Сказав так, он взошел на белое облако и улетел в сторону Касуга, оставив Гэдацу испытывать безграничное чувство благодарности.

В те же времена в Иияма объявились некоторые из монахов, компанию которых я покинул на пути обратно к Эйгандзи. Они хотели, чтобы я вернулся с ними домой в Сёиндзи. Они говорили, что если я откажусь, то они останутся со мною. Я обдумывал, что предпринять, и не мог прийти к решению, и в это время из дома приходит письмо, в котором сообщается, что Нёка-роси заболел и прикован к постели. Я был весьма огорчен и расстроен этой новостью и решил не откладывать свой отъезд домой. Трое монахов, ожидавших моего решения, были очень обрадованы, узнав, что я возвращаюсь, и с нетерпением принялись готовить вещи к предстоящему путешествию.

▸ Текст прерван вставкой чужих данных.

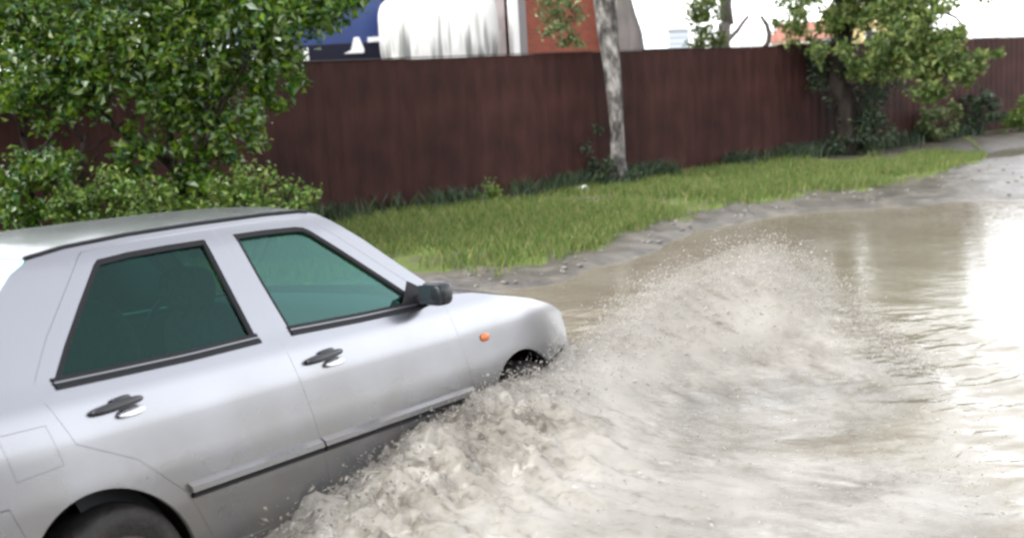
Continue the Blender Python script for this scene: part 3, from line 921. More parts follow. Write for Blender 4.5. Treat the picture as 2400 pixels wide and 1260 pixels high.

Проводить нас пришло трое или четверо мирян, — люди, с которыми я поддерживал тесные дружеские отношения все то время, которое мы уделяли совместной практике. Вместе с ними пришел и сам Сёдзу-роси. Они следовали за нами пару миль, пока мы не достигли подножья высоких гор. Здесь тропа начинала карабкаться вверх, становясь все круче и каменистее, так что почтенный роси не смог идти дальше.

Мы обменялись ободряющими словами и уже собрались идти, как вдруг наставник схватил меня за руки и тихим голосом сказал мне такие трогательные слова: «Если ты будешь продолжать практику и у тебя будут ученики, подобные тебе, то ты в полной мере возместишь свой долг перед Буддами и патриархами. Хотя ты и покидаешь эти места, отправляясь ухаживать за больным своим учителем, ты не должен прекращать стараний и быть удовлетворенным скромными достижениями. Теперь тебе следует сосредоточиться с усердием над работой после сатори. Отбрось все, все связи со скверной этого мира, каким бы значительным это не казалось. Поклянись никогда не обращать на это ни малейшего внимания. Возвращайся и вновь навести мою обитель, если у тебя когда-нибудь появится такая возможность».

Он закончил и ушел, и я надолго застыл в поклоне, касаясь головою земли. Мои глаза наполнились слезами, когда я начал взбираться по петляющей горной тропе, уводящей меня прочь от этого человека.